Filmmaker Presentations Sep 28th, 2017



Great presentations this week! I feel as though we’re getting increasingly spikier in our experimental aesthetics, and branching off from the home-spun tenderness and grand-fatherly personality of Jonas Mekas.
Beginning with Stan I guess it takes a Stan to know one. His presentation on Brakhage did really well in focusing on his artistic charge of exploring human understanding through visual perception. From what I can see, this artistic goal can be seen throughout his decades of work. I really enjoyed the humanist and domestic feel of Window Water Baby Moving ’59, and I am definitely going to finish watching the film at my next convenience. As we have seen in Brakhage’s work, and will continue to see with the Kuchar Brothers, there is definitely this thread of domestic/home-movie filmmaking in the collective body of New York-based experimental artists. I’d be curious to know just how much of Mekas’s personal style and filmmaking philosophy influenced other avant-garde artists, or vice versa.
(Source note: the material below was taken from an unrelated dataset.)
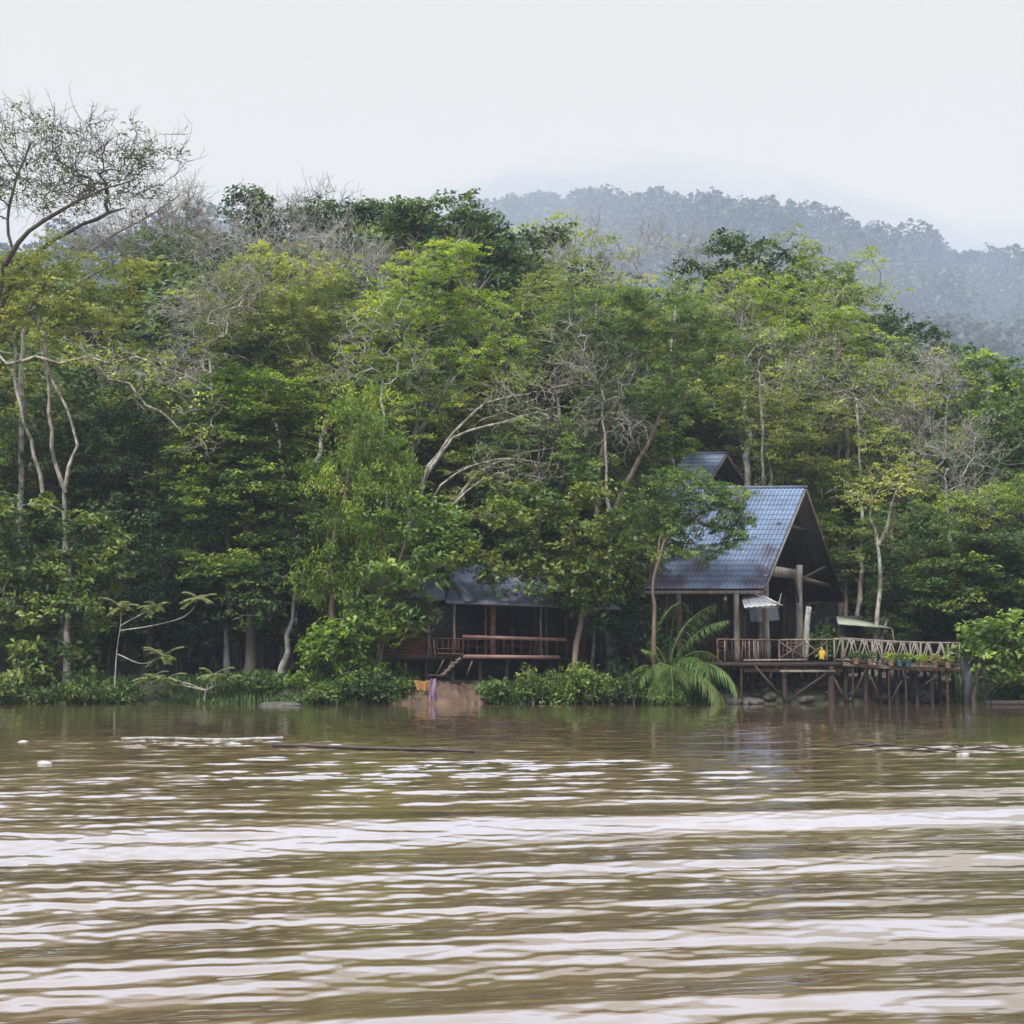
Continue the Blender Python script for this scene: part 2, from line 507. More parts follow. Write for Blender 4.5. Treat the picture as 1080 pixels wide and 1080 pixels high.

Again, Stan had a great presentation, and I’m happy that he added an image of Brakhage painting over his film stock. This really gives us more understanding of the physical manipulation of film.  
If you couldn’t already tell from her presentation, Christian really paired well with her zany filmmaker, George Kuchar! So far, I think that she (along with Ryan’s presentation of Maya Deren) was one of the few students truly and fully engrossed with her subject filmmaker. I think that Christian and George would have made great companions had they ever met! Both vibing off of one another’s organic and often sporadic way of receiving the comedic nuances of the world around them. Even the day before her presentation, while I was stressing over compiling the camera log for Ass. 1C, Christian was sitting across from me just reeling in excitement and intrigue over the compilation text of George Kuchar lended by Pro. Kase, which she used for majority of her presentation. And with respect to our professor, I think that Shannon has done a great job of paring the interests and personalities of certain students with their respective filmmakers.
There’s definitely this creatively sarcastic, eccentric approach to his work. And even through the sheer body of films that he crafted, it is easy to see how Kuchar’s mind must’ve been constantly churning, and reaching out for new cinematic explorations and ideas. Kuchar’s seemingly endless collection of films, doodles, paintings and personal letters provide us a great outlook of a man teeming with creative impulse.    

Comments

  1. I always love reading your posts Matt. It lets me know you're fully engaged in class and that the wheels are turning. Teachers love finding this out about their students!